* **Recorded information**
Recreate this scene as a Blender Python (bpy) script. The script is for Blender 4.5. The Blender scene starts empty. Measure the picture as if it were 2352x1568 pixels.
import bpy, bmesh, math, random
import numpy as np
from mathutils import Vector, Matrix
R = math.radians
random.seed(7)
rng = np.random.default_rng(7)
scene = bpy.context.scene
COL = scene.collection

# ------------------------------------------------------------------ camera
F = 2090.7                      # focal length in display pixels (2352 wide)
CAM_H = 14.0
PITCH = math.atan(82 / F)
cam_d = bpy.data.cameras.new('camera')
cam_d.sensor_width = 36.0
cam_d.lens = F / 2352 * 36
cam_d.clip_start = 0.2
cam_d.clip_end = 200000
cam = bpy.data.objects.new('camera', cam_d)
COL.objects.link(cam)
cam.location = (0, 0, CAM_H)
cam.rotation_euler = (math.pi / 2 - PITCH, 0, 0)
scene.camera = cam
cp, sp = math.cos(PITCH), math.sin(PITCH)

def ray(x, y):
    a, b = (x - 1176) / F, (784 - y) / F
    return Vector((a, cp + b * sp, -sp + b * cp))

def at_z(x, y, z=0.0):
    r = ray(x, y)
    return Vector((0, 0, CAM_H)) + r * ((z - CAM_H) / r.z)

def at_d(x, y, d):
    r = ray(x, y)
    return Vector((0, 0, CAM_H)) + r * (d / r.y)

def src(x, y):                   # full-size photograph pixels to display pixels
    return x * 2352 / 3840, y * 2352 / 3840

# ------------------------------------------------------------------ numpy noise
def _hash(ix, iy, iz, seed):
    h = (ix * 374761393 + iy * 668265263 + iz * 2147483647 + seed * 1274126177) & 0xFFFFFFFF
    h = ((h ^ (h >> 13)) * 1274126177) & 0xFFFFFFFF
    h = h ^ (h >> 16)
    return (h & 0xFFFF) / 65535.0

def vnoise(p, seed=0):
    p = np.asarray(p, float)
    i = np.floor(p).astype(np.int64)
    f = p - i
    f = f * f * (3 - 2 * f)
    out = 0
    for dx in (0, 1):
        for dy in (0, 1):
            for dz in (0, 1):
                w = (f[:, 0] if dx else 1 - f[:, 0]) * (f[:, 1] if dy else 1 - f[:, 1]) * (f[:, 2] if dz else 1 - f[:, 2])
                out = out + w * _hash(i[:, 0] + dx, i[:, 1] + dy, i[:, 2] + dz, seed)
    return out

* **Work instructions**
Copy out the whole listing exactly as written.

* **Exercise solution**
Recreate this scene as a Blender Python (bpy) script. The script is for Blender 4.5. The Blender scene starts empty. Measure the picture as if it were 2352x1568 pixels.
import bpy, bmesh, math, random
import numpy as np
from mathutils import Vector, Matrix
R = math.radians
random.seed(7)
rng = np.random.default_rng(7)
scene = bpy.context.scene
COL = scene.collection

# ------------------------------------------------------------------ camera
F = 2090.7                      # focal length in display pixels (2352 wide)
CAM_H = 14.0
PITCH = math.atan(82 / F)
cam_d = bpy.data.cameras.new('camera')
cam_d.sensor_width = 36.0
cam_d.lens = F / 2352 * 36
cam_d.clip_start = 0.2
cam_d.clip_end = 200000
cam = bpy.data.objects.new('camera', cam_d)
COL.objects.link(cam)
cam.location = (0, 0, CAM_H)
cam.rotation_euler = (math.pi / 2 - PITCH, 0, 0)
scene.camera = cam
cp, sp = math.cos(PITCH), math.sin(PITCH)

def ray(x, y):
    a, b = (x - 1176) / F, (784 - y) / F
    return Vector((a, cp + b * sp, -sp + b * cp))

def at_z(x, y, z=0.0):
    r = ray(x, y)
    return Vector((0, 0, CAM_H)) + r * ((z - CAM_H) / r.z)

def at_d(x, y, d):
    r = ray(x, y)
    return Vector((0, 0, CAM_H)) + r * (d / r.y)

def src(x, y):                   # full-size photograph pixels to display pixels
    return x * 2352 / 3840, y * 2352 / 3840

# ------------------------------------------------------------------ numpy noise
def _hash(ix, iy, iz, seed):
    h = (ix * 374761393 + iy * 668265263 + iz * 2147483647 + seed * 1274126177) & 0xFFFFFFFF
    h = ((h ^ (h >> 13)) * 1274126177) & 0xFFFFFFFF
    h = h ^ (h >> 16)
    return (h & 0xFFFF) / 65535.0

def vnoise(p, seed=0):
    p = np.asarray(p, float)
    i = np.floor(p).astype(np.int64)
    f = p - i
    f = f * f * (3 - 2 * f)
    out = 0
    for dx in (0, 1):
        for dy in (0, 1):
            for dz in (0, 1):
                w = (f[:, 0] if dx else 1 - f[:, 0]) * (f[:, 1] if dy else 1 - f[:, 1]) * (f[:, 2] if dz else 1 - f[:, 2])
                out = out + w * _hash(i[:, 0] + dx, i[:, 1] + dy, i[:, 2] + dz, seed)
    return out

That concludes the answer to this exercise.